Kendala terbesar terletak pada sumber daya manusia. Banyak pegawai pemerintah belum menguasai teknologi yang dibutuhkan untuk menjalankan smart city. Di sisi lain, masyarakat juga masih banyak yang kesulitan menggunakan teknologi digital. Penelitian di Makassar menunjukkan banyak warga yang tidak paham konsep smart city, sehingga aplikasi yang sudah dibuat tidak digunakan optimal.
Masalah infrastruktur juga serius. Data masih tersebar di berbagai instansi tanpa terhubung, internet belum merata di semua wilayah, dan keamanan data masih lemah. Akibatnya, sering terjadi data ganda atau informasi yang tidak konsisten antar instansi.
Penelitian "Inovasi Pemerintah Daerah: Aplikasi Siapp Sebagai Dukungan Smart City Di Kabupaten Kendal" oleh Maulida Putri Rahmawati dan Muhammad Fatchuriza menunjukkan bahwa keberhasilan smart city sangat bergantung pada partisipasi masyarakat. Masyarakat bukan hanya pengguna teknologi, tetapi mitra yang menentukan berhasil tidaknya program ini. Tanpa dukungan masyarakat, teknologi secanggih apapun akan sia-sia.

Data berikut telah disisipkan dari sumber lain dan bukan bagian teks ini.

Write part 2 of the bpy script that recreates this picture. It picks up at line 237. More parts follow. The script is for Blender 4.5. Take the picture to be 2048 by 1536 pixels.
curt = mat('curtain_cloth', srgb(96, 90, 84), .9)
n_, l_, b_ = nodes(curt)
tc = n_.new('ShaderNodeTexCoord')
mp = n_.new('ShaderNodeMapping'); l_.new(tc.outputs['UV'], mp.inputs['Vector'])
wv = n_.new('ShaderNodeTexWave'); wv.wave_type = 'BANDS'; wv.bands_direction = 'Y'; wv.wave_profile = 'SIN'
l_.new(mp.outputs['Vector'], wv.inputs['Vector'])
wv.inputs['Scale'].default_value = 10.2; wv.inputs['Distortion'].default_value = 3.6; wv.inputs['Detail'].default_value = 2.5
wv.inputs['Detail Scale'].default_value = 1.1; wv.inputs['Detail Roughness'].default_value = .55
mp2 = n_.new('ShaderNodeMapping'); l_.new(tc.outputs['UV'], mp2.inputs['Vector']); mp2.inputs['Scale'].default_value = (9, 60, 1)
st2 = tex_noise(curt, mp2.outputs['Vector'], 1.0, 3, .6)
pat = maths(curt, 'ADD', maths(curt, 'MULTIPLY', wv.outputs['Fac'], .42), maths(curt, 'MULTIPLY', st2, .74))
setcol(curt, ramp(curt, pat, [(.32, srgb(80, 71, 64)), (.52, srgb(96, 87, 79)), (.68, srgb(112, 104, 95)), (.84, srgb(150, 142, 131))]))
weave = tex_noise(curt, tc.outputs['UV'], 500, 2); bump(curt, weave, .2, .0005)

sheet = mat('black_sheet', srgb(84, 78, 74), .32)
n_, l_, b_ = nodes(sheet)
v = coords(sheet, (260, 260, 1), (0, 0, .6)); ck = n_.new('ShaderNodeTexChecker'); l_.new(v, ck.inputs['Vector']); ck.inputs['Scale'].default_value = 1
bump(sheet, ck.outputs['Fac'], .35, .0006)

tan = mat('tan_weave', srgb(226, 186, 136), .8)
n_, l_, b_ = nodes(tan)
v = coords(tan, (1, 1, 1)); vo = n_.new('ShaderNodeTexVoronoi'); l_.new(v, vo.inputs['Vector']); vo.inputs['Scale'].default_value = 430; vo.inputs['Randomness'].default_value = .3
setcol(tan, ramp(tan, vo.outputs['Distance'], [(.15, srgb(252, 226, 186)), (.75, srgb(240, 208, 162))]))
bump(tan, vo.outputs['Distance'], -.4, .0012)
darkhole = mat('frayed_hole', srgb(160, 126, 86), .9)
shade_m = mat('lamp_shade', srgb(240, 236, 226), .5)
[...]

Pengalaman berbagai daerah membuktikan bahwa smart city bukan hanya soal teknologi, tetapi perubahan total cara pemerintah bekerja. Prosesnya membutuhkan perubahan pola pikir, peningkatan kemampuan SDM, perbaikan aturan, dan komitmen jangka panjang dari kepala daerah. Smart city adalah proses panjang yang membutuhkan konsistensi, bukan program jangka pendek.
Ketiga penelitian tersebut mengungkap bahwa pendekatan smart city selama ini masih terpisah-pisah dan belum terpadu. Meskipun beberapa daerah sudah mendapat banyak penghargaan, dampak jangka panjangnya masih perlu dievaluasi lebih dalam. Smart city yang sebenarnya membutuhkan sistem digital yang menghubungkan semua aspek kehidupan kota, bukan hanya kumpulan aplikasi yang berdiri sendiri.
Kondisi implementasi smart city di Indonesia menunjukkan bahwa meskipun pencapaian di permukaan terlihat positif, masih ada kesenjangan besar antara target ideal dengan kondisi lapangan. Hal ini membuktikan bahwa perjalanan Indonesia menuju kota cerdas masih membutuhkan waktu panjang dan kerja keras berkelanjutan. Diperlukan pemahaman yang lebih baik tentang kompleksitas transformasi digital dalam konteks pemerintahan dan masyarakat Indonesia yang beragam.